Lamont, Marianne NINE MOONS WASTED 1976 Pan Books0-330-257102
Lamont’s name is a pseudonym of Jean Sanders
who also writes as Anne Rundle. This is a romantic historic novel set in the
English Civil War in Scotland in 1644 and 1645. Unusually, the author sets her
action amidst the Irish Camp followers who accompanied Alastair MacColla’s
forces to Scotland to assist Montrose in his doomed campaigns there on behalf
of King Charles 1st. It is the story of the fictitious Grey
Drummond, a kinsman to Montrose, and the two women who love him, Barbary, his
wife, and Bridget, an Irish girl. Barbary follows her cold, distant husband to
war, disguising herself as a man, in the tradition of the real Mrs. Pierson
(who makes a cameo appearance in the book). Barbary’s ruse is quickly
discovered, and she is cast among the gypsy like Irish women, Most recognize
her as a woman, but Bridget is one of the few who assumes she is male. Only
when Barbary is left for dead in Aberdeen, where she is heavily pregnant and
taken in by a family she has saved from a massacre by the Irishry does Barbary
leave the story for a while. Now the same events are covered from Bridget’s
point of view, as her own affair with Drummond intensifies. As she learns that
Barbary is alive, and watches Drummond depart to meet his errant wife, Bridget
discovers that she too is pregnant. Feeling abandoned, she becomes suicidal.

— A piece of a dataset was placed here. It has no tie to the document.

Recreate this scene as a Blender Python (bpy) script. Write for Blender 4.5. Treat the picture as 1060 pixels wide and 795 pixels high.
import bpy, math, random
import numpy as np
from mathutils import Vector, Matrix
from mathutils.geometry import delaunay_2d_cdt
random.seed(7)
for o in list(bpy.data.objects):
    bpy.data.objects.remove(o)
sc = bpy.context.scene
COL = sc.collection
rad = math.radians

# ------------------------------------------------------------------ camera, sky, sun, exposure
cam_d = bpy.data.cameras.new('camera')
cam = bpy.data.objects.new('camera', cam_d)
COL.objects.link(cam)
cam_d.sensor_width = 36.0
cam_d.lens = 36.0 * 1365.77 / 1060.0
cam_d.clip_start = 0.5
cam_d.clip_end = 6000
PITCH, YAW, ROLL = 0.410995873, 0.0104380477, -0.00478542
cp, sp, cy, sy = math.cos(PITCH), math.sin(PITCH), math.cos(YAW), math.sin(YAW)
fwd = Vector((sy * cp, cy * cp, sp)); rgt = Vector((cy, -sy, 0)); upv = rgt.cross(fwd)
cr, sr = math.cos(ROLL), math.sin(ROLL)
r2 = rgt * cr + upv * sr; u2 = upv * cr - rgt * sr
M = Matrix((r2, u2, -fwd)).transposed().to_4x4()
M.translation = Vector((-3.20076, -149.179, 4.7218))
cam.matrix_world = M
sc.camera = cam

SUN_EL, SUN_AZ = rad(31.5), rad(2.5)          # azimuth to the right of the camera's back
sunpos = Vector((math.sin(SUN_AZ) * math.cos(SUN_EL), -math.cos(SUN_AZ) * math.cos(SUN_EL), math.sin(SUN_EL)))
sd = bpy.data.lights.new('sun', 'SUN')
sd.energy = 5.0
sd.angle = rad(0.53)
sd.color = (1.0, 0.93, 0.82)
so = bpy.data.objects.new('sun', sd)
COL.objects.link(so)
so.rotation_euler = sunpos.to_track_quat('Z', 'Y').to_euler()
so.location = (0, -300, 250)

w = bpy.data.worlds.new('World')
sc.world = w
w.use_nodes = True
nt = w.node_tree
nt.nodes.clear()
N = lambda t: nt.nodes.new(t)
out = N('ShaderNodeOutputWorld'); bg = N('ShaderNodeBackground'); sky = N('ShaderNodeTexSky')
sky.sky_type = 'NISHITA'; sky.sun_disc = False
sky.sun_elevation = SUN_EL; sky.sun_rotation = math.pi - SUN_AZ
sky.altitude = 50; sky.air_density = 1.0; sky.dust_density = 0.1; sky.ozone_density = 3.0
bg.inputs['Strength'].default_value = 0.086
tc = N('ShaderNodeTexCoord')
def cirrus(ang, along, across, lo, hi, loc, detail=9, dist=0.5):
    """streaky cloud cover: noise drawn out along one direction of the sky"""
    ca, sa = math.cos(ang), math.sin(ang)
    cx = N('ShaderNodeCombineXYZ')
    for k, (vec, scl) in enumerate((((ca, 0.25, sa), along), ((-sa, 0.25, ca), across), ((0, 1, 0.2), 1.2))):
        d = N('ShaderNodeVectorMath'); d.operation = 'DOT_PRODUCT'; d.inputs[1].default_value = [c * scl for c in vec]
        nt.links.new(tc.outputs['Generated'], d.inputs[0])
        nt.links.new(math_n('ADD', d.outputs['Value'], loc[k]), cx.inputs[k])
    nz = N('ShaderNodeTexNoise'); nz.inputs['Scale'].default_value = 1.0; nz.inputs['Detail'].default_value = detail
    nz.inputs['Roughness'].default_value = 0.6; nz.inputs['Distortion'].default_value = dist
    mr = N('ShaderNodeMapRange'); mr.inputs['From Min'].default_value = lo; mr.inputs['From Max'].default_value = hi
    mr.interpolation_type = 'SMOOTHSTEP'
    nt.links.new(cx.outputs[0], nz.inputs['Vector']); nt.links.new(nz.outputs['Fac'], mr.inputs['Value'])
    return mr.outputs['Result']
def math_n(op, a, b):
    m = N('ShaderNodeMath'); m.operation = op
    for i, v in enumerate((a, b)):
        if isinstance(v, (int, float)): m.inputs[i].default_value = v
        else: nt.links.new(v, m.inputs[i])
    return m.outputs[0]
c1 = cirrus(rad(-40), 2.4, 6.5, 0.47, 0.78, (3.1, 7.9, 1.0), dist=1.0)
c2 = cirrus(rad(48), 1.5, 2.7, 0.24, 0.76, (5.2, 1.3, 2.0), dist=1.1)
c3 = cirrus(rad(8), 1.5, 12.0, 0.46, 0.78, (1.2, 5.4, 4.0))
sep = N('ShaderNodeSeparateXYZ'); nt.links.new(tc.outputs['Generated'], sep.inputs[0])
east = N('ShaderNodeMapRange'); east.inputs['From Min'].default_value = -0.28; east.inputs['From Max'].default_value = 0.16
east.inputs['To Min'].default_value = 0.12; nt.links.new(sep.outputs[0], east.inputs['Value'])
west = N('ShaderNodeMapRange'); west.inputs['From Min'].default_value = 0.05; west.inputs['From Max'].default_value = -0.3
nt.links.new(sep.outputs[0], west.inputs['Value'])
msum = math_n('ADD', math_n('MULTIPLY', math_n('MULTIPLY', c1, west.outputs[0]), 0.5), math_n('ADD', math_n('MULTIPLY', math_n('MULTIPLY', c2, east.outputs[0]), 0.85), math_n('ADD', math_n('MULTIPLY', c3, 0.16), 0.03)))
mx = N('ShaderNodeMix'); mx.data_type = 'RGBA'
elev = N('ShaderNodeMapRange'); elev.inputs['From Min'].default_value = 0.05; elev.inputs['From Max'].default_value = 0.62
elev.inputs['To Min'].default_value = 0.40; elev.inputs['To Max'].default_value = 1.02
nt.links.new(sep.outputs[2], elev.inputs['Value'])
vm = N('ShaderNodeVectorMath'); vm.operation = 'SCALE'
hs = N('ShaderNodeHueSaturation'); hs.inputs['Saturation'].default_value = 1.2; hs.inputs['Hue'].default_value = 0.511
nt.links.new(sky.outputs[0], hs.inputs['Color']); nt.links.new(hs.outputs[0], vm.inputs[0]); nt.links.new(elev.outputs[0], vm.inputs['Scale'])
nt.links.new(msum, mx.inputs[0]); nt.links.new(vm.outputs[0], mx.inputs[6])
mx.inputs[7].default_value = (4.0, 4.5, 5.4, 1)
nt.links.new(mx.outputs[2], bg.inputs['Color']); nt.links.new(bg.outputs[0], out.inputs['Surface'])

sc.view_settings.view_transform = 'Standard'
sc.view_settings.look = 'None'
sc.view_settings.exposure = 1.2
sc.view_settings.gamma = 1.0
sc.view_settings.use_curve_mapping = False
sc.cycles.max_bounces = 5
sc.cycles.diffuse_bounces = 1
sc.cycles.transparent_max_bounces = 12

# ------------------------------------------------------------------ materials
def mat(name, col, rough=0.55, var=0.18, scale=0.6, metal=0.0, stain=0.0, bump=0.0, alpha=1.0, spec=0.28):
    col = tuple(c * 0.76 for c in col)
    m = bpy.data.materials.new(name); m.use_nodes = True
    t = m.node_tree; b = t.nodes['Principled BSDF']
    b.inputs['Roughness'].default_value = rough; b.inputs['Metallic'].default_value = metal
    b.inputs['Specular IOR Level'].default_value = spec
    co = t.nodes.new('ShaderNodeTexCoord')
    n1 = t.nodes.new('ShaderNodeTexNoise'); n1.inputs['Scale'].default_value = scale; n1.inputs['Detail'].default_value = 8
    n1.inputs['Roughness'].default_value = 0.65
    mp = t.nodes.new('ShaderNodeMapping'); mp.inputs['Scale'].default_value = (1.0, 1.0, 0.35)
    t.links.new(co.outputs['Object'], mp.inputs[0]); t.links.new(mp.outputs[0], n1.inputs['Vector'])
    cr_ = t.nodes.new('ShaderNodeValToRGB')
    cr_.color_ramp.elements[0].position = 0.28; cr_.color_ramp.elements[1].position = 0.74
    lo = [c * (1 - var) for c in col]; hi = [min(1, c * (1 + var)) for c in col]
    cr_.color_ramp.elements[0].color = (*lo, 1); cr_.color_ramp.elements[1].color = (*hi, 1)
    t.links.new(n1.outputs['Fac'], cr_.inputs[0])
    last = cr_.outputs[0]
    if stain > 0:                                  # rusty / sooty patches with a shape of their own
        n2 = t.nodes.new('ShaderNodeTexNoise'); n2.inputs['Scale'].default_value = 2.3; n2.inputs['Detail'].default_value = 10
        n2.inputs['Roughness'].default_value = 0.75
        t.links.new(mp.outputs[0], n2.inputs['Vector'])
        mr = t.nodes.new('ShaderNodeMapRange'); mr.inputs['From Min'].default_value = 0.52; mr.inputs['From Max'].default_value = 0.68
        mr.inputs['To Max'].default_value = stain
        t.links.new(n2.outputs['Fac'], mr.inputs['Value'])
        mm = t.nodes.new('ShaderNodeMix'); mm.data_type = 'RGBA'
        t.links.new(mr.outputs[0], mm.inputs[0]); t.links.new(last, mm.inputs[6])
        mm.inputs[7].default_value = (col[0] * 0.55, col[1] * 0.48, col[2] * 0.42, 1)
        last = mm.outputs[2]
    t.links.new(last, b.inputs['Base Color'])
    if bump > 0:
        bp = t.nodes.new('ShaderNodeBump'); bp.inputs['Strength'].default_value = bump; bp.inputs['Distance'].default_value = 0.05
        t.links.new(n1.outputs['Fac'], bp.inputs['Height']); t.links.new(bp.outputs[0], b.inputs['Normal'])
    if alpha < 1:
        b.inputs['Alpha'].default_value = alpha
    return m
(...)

Drummond meets his son, but then returns to battle, and saves Bridget from
taking her own life. However, at Tippermuir, Bridget is slaughtered, and her
unborn child dragged from her womb. Drummond, captured, pledges to stop
fighting the Royalist cause, and he is allowed to return home to his wife and
son. The Civil war makes an interesting backdrop and the historic accuracy
behind the story is well presented, (though the Gordon Clan are introduced too
soon). However, the story coming from the eyes of the women puts the main
battle sequences in the distance for much of the story. At one point, Drummond
is left in a coma for several months, conveniently allowing the author to
bi-pass important events at Auldearn and Alford. There are good descriptions of
the Irish women on nomadic movements across the Scottish Highlands, and taking
boots and clothes from the corpses on the field of battle. The story is far
from Mills and Boon Mush, but its repetition of many events from alternating
points of view slows things down a great deal. Characters spend too much time
apart, rather than in direct conflict. The major historic events are often
summarised by those who witnessed them, though the march on Inverlochy and the
battle of Philipaugh are given full attention. An unusual and worthy
Bronte-esque study of the Scottish battles, but hardly a literary classic.